Nvidia drums up revamped Tesla processors

— 8:00 AM on June 16, 2008

As Nvidia unveils its next-generation graphics processor, the company has pulled the curtain on its next generation of Tesla GPU computing processors. For those not in the know, the Tesla line essentially includes GPUs tweaked for general-purpose computing. These products may look and sound like graphics cards, but they lack video outputs, and Nvidia markets them largely toward heavy-duty parallel computing applications.

The new Tesla 10 series is coming out in two flavors. The Tesla C1060 Computing Processor looks like an oversized graphics card, and it packs one T10P chip with 240 stream processors (or "cores" as Nvidia calls them these days), a 1.33GHz core clock speed, 4GB of 800MHz GDDR3 memory, and a 512-bit memory bus. The card slips into a standard PCI Express 2.0 x16 slot, and it has a power envelope of 160W.

Left: Tesla C1060. Right: Tesla S1070. (Not to scale.) Source: Nvidia.

For folks who need racks full of high-powered GPGPU goodness, Nvidia has also introduced the S1070 1U System. As its name suggests, the S1070 is a 1U-form-factor enclosure that packs four T10P processors each clocked at 1.5GHz, with a total of 960 SPs, 16GB of RAM, and 408GB/s of peak theoretical memory bandwidth. Nvidia rates the whole system for 700W of power use, as well.

For an idea of the kind of computing power these devices deliver, Nvidia says each T10P graphics processor has 1.4 billion transistors and can process around one trillion floating point operations per second (teraFLOPS). That's twice as fast as the previous-generation Tesla processor, the company says, and each T10P has twice the precision (64-bit floating-point) with twice as much RAM riding shotgun.

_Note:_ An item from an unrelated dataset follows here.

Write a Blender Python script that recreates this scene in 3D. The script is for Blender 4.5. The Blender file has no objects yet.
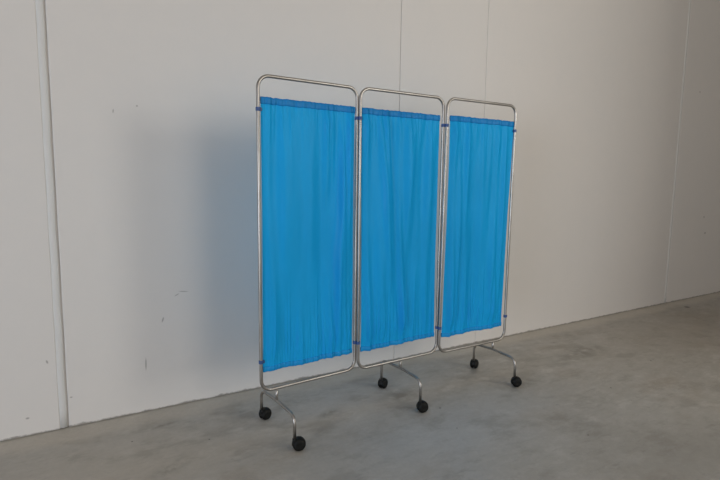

As before, developers will be able to use Nvidia's Compute Unified Device Architecture (CUDA) language to harness the processing power of these new Tesla products. When talking to us, the company was keen to boast that CUDA now runs on 70 million GPUs—including recent GeForce and Quadro offerings—and that programmers who use the language don't have to manage cores by hand. The compiler "basically manages cores for you," letting a single program work on low- and high-end products, the company elaborated.